There are plenty of reasons to read Stuart Jeffries’s Dennis Hopper profile for The Guardian, and "Oh Don Piano" news on a potential third installment in the dry-docked Speed franchise is not one of them. But here we are anyway, floating the possibility of a follow-up to the infamously unwatchable Speed 2: Cruise Control just because the counterculture-nutjob-turned-Bush-backing-Republican spewed forth the possibility for his own amusement, or, more likely, a shot at an easy nine-figure studio payday.
As per Jeffries: "[Hopper] certainly isn’t in the mood to discuss any of the half a dozen films he is due to appear in this year, a roster which is due to include a performance in Speed 3, even though I have plenty of questions about that. Surely his character Howard Payne died in a decapitation incident in the last reel of Speed 1? ‘It’s a river of shit,’ he tells me pleasantly but firmly, ‘from which I have tried to extract some gold.’"

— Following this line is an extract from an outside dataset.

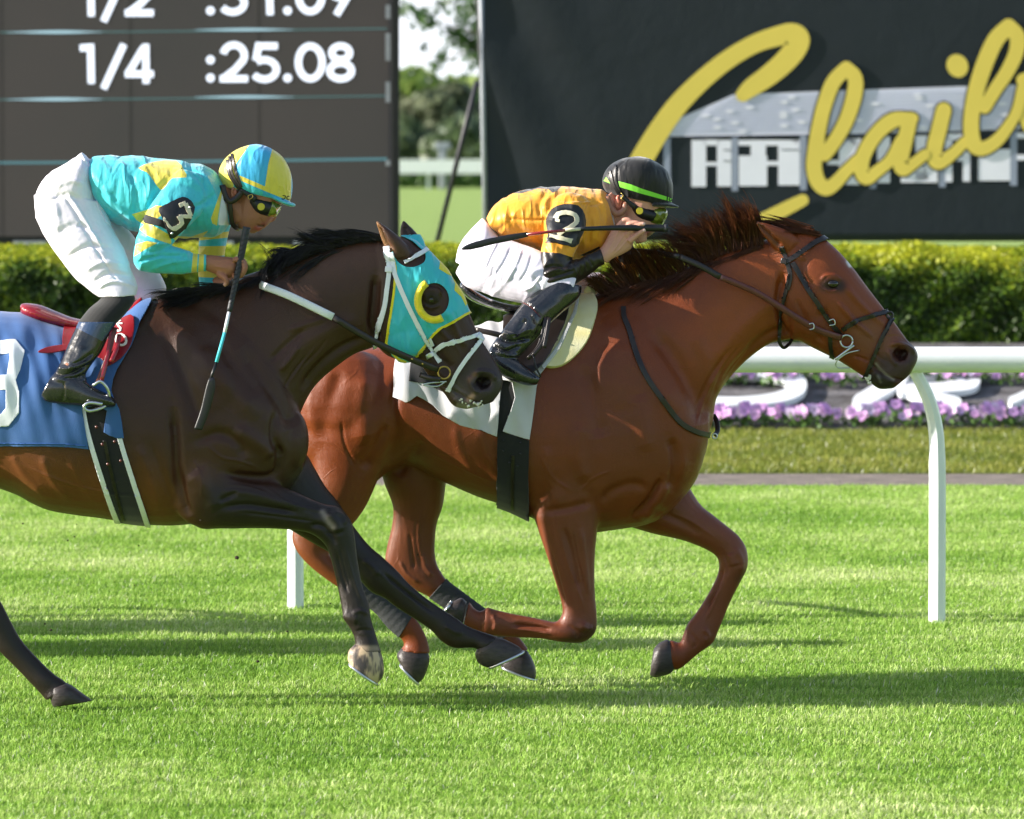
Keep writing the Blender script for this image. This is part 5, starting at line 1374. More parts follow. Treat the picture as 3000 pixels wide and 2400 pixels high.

Assuming Jeffries didn’t broach the subject of Speed 3 (which is akin to screaming Ishtar 2 in a crowded Sony boardroom), this is a fabulous example of the very rare "Sol-Oh Don Piano": a feat of shameless, unsolicited self-promotion intended to hasten the re-ignition of a long dormant franchise for one’s financial gain. Might Fox duce Tom Rothman be devious enough to revive the Speed brand despite its having literally run aground ten years ago? Probably not. Unless, of course, we’re talking remake, in which case I could certainly see Speed getting a spectacularly unnecessary reboot; this is, after all, the same studio that reshot David Seltzer’s screenplay for The Omen just to capitalize on a scary release date. This would at least sidestep the dilemma of resurrecting Hopper’s exceptionally dead character from the first film. Since Fox is almost fresh out of viable franchises at present, this is probably more possible than any of us would like to imagine.
And, yet, as far as unpleasant images go, it’s still nothing compared to Michelle Phillips divorcing Hopper on the grounds of "unnatural sexual demands".